DATA start
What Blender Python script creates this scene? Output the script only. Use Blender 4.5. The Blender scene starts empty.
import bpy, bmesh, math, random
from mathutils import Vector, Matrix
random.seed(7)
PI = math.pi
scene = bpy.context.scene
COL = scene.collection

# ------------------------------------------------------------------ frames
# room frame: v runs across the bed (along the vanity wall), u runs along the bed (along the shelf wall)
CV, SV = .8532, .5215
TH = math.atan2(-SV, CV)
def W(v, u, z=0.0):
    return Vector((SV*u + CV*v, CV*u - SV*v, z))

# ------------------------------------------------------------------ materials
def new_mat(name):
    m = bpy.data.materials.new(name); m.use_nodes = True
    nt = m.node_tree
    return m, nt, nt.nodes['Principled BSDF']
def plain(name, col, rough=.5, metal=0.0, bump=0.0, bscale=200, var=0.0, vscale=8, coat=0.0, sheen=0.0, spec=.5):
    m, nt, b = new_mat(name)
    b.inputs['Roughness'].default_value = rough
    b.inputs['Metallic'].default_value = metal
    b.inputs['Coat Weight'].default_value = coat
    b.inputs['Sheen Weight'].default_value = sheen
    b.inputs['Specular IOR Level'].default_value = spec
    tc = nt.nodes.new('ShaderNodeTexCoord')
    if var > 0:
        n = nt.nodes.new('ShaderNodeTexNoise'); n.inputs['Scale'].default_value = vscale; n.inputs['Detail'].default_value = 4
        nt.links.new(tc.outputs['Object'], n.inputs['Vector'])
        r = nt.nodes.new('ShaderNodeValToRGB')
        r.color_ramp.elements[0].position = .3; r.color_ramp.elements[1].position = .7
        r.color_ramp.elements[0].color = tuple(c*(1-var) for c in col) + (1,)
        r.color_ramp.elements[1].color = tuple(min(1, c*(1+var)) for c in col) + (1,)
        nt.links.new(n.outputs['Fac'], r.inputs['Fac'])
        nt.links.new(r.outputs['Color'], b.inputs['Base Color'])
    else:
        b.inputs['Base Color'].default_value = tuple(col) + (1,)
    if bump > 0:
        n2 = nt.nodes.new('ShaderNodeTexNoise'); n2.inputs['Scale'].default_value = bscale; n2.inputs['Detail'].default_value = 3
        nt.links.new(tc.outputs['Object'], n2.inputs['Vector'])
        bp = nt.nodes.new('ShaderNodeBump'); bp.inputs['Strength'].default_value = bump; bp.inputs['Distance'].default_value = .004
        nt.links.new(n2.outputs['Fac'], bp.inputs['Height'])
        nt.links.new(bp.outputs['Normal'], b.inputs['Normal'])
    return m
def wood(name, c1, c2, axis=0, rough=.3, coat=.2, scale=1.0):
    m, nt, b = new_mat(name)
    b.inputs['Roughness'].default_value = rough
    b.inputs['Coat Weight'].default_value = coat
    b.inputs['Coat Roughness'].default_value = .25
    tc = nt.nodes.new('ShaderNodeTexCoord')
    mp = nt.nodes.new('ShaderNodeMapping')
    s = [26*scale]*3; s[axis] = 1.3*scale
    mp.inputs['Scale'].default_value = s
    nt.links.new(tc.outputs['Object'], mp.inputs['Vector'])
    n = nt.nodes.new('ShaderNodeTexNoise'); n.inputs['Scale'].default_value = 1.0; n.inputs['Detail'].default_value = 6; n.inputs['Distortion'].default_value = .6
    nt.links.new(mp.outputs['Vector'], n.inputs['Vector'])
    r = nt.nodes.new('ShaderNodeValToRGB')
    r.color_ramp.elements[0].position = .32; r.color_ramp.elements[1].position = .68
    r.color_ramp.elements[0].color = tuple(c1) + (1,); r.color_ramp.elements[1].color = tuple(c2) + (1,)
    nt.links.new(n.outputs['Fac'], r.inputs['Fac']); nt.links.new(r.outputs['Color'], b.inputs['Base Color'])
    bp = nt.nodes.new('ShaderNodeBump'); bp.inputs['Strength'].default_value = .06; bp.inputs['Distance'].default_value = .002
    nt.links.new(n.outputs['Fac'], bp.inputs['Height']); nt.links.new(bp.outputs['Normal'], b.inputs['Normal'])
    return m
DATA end
■ **YOUR GOAL**
Gather each line from the listing above that holds "scene".

■ **WORKED SOLUTION**
What Blender Python script creates this scene? Output the script only. Use Blender 4.5. The Blender scene starts empty.
scene = bpy.context.scene
COL = scene.collection